Some people in this country are not entirely convinced that the debt we all collectively were responsible to pay back to the World Bank and IMF was entirely put to good use. There are many people convinced that whereas it was the rest of us condemned to paying back this debt, some of that money was abused that it eventually found its way into some people’s private pockets.

In fact, it is true that with our low productivity, with our perennially underachieving economy, the burden of the debt was enormous and it’s a wild guess how long it was going to take this country to pay back. Other people say it was going to take generations.

Again for the record, attempts to have the debt forgiven, partially or wholly, did not start with the government of Bingu wa Mutharika.

The previous administrations tried and failed to win donor confidence to have the debt wiped out because, by and large, the donors were afraid that they would throw good money after bad.

The IMF and World Bank were not entirely convinced that if they relieved us from paying for money some of which our leaders had squandered, we would not go on and do more of the same.

Remember that for a long time, Malawi was being asked to trim down on the size of its bloated cabinet, to cut down drastically on domestic and international presidential travel and to spend wisely within our means because some of our expenditure was becoming too much of a strain on the national budget, even delivery of service to crucial public institutions was suffering as a result.

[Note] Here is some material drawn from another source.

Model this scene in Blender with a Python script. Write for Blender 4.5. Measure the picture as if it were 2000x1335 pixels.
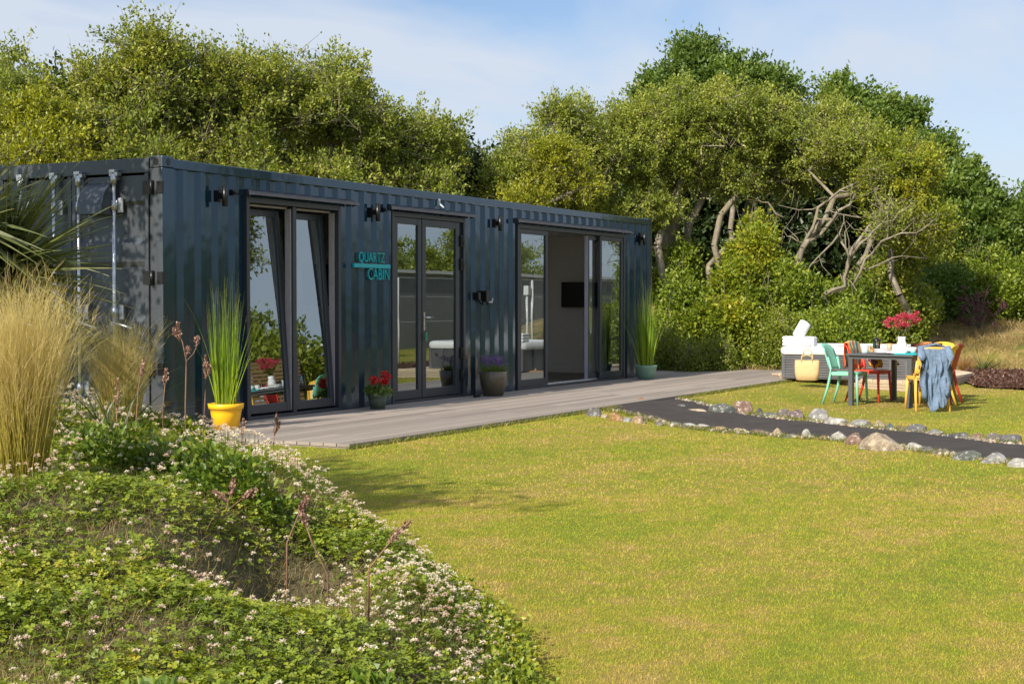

So, there had to come a government that was to convince the Bretton Woods Institutions that it meant its word, that it had the political will to bring this country back from the brink of spending as if money kept falling like manna from heaven.

The MCP knows that the IMF and the World Bank did not just wake up and declared us free from debt. There was a period that they monitored this government and if there was to be a moment that they doubted the sincerity of this government, we would have long been left in the woods.

It’s very interesting some of the things the MCP has said, but it takes a strong man to salute the good done by an adversary.

It is by admitting that the DPP-led government did us good by winning the confidence of the IMF and World Bank that the MCP will show that it has come of age.